Economics Update

ADP’s private report suggests 40,000 new jobs, though it should be noted that , “U.S. companies’ planned layoffs rose 15 percent in May from April to the highest monthly total since December 2005” it has been noted that, “ADP has been inaccurate of late, overpredicting payrolls,” so I would wait for the government figures.

On the other hand, productivity rose more than predicted in Q1 of 2008, though all indications is that this was not more stuff to do, but simply less stuff doing it, “Aggressive cuts in worker hours will help shield corporate profits and keep wage-related cost pressures under control, helping to reassure the Fed.”

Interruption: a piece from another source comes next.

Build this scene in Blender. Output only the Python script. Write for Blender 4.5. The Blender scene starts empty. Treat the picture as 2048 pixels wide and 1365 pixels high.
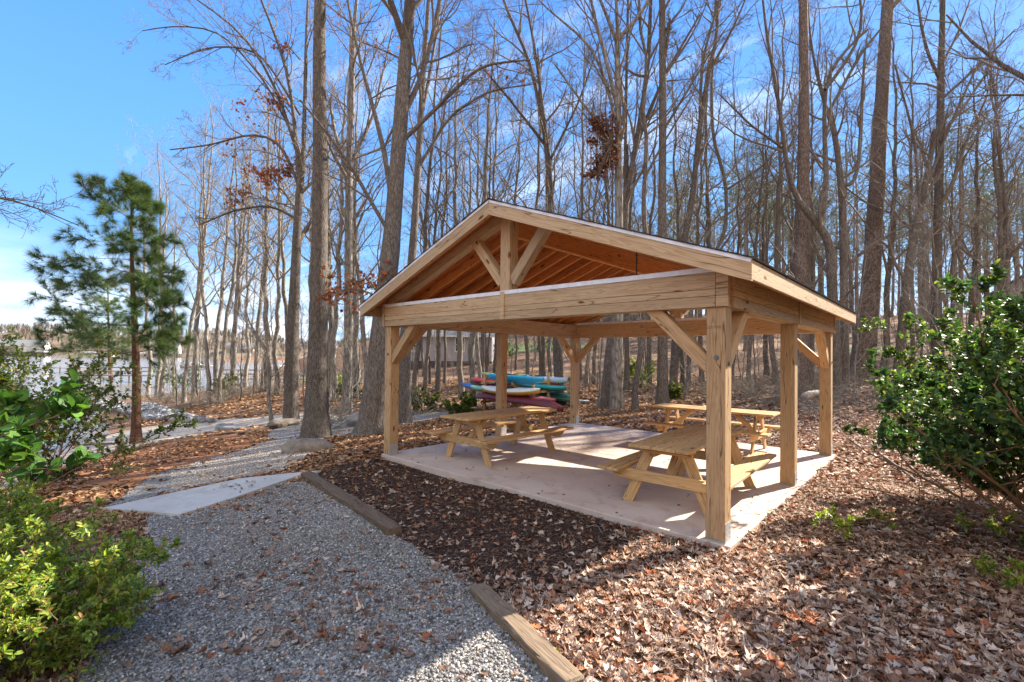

Personally, I’m inclined to take the pessimistic assessment of this, because the Institute for Supply Management’s (ISM) non-manufacturing index fell to 51.7, indicating a softness in the service sector.

Additionally, we have the forecasting a world wide growth rate of only 1.8% this year, and weekly mortgage applications fell to a 6-year low.

Inflation worries are now weighing down the dollar, though oil prices are down a bit more to $122.48/bbl, but retail gas prices rose to a new high again, $3.983/gal.

Lastly, we have a visit from our old friends, the monoline insurers, with Ambac and MBIA getting hammered because Moody’s is finally considering a downgrade on their debt.